Repeat the material exactly as it appears.

▶ **Data extract**
==*==

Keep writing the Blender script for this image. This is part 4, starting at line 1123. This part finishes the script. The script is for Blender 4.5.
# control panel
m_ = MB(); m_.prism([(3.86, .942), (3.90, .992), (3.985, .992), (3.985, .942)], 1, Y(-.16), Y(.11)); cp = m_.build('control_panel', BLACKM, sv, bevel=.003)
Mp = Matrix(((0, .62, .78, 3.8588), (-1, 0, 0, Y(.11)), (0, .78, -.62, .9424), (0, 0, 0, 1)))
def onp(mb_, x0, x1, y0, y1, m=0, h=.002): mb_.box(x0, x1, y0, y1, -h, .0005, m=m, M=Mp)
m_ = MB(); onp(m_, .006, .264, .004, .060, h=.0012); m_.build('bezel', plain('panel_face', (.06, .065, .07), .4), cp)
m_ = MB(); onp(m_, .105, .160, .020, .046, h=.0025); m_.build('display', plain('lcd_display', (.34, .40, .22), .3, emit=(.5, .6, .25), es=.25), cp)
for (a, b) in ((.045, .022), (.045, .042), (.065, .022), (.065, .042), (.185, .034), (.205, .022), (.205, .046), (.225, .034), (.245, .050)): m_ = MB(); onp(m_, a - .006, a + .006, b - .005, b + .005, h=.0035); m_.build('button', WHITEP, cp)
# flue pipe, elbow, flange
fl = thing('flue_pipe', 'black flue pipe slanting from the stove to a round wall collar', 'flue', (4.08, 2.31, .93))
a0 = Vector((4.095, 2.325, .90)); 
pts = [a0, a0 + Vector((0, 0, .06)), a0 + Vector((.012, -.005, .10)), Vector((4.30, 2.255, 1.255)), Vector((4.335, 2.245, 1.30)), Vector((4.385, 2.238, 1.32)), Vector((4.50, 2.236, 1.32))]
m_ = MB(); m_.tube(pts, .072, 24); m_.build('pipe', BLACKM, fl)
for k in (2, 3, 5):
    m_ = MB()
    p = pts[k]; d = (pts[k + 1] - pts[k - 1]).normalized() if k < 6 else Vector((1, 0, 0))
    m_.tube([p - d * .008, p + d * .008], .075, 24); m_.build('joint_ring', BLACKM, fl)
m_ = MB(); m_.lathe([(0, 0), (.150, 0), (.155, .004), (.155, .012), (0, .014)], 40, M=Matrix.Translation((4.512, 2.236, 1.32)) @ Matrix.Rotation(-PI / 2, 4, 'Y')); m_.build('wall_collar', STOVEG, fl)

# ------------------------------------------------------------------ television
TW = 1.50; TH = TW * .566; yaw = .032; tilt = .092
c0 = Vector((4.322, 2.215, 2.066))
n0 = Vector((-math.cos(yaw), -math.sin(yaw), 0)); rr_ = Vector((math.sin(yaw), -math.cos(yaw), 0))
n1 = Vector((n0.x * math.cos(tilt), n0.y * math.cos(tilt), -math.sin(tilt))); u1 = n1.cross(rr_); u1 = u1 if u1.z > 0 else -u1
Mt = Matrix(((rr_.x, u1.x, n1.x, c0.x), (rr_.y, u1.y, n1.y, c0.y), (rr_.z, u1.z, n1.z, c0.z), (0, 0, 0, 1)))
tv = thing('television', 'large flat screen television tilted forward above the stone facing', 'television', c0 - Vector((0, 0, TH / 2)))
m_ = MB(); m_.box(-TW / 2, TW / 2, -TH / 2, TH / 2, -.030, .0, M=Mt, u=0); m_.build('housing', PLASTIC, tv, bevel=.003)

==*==

▶ **Output for this task**
Keep writing the Blender script for this image. This is part 4, starting at line 1123. This part finishes the script. The script is for Blender 4.5.
# control panel
m_ = MB(); m_.prism([(3.86, .942), (3.90, .992), (3.985, .992), (3.985, .942)], 1, Y(-.16), Y(.11)); cp = m_.build('control_panel', BLACKM, sv, bevel=.003)
Mp = Matrix(((0, .62, .78, 3.8588), (-1, 0, 0, Y(.11)), (0, .78, -.62, .9424), (0, 0, 0, 1)))
def onp(mb_, x0, x1, y0, y1, m=0, h=.002): mb_.box(x0, x1, y0, y1, -h, .0005, m=m, M=Mp)
m_ = MB(); onp(m_, .006, .264, .004, .060, h=.0012); m_.build('bezel', plain('panel_face', (.06, .065, .07), .4), cp)
m_ = MB(); onp(m_, .105, .160, .020, .046, h=.0025); m_.build('display', plain('lcd_display', (.34, .40, .22), .3, emit=(.5, .6, .25), es=.25), cp)
for (a, b) in ((.045, .022), (.045, .042), (.065, .022), (.065, .042), (.185, .034), (.205, .022), (.205, .046), (.225, .034), (.245, .050)): m_ = MB(); onp(m_, a - .006, a + .006, b - .005, b + .005, h=.0035); m_.build('button', WHITEP, cp)
# flue pipe, elbow, flange
fl = thing('flue_pipe', 'black flue pipe slanting from the stove to a round wall collar', 'flue', (4.08, 2.31, .93))
a0 = Vector((4.095, 2.325, .90)); 
pts = [a0, a0 + Vector((0, 0, .06)), a0 + Vector((.012, -.005, .10)), Vector((4.30, 2.255, 1.255)), Vector((4.335, 2.245, 1.30)), Vector((4.385, 2.238, 1.32)), Vector((4.50, 2.236, 1.32))]
m_ = MB(); m_.tube(pts, .072, 24); m_.build('pipe', BLACKM, fl)
for k in (2, 3, 5):
    m_ = MB()
    p = pts[k]; d = (pts[k + 1] - pts[k - 1]).normalized() if k < 6 else Vector((1, 0, 0))
    m_.tube([p - d * .008, p + d * .008], .075, 24); m_.build('joint_ring', BLACKM, fl)
m_ = MB(); m_.lathe([(0, 0), (.150, 0), (.155, .004), (.155, .012), (0, .014)], 40, M=Matrix.Translation((4.512, 2.236, 1.32)) @ Matrix.Rotation(-PI / 2, 4, 'Y')); m_.build('wall_collar', STOVEG, fl)

# ------------------------------------------------------------------ television
TW = 1.50; TH = TW * .566; yaw = .032; tilt = .092
c0 = Vector((4.322, 2.215, 2.066))
n0 = Vector((-math.cos(yaw), -math.sin(yaw), 0)); rr_ = Vector((math.sin(yaw), -math.cos(yaw), 0))
n1 = Vector((n0.x * math.cos(tilt), n0.y * math.cos(tilt), -math.sin(tilt))); u1 = n1.cross(rr_); u1 = u1 if u1.z > 0 else -u1
Mt = Matrix(((rr_.x, u1.x, n1.x, c0.x), (rr_.y, u1.y, n1.y, c0.y), (rr_.z, u1.z, n1.z, c0.z), (0, 0, 0, 1)))
tv = thing('television', 'large flat screen television tilted forward above the stone facing', 'television', c0 - Vector((0, 0, TH / 2)))
m_ = MB(); m_.box(-TW / 2, TW / 2, -TH / 2, TH / 2, -.030, .0, M=Mt, u=0); m_.build('housing', PLASTIC, tv, bevel=.003)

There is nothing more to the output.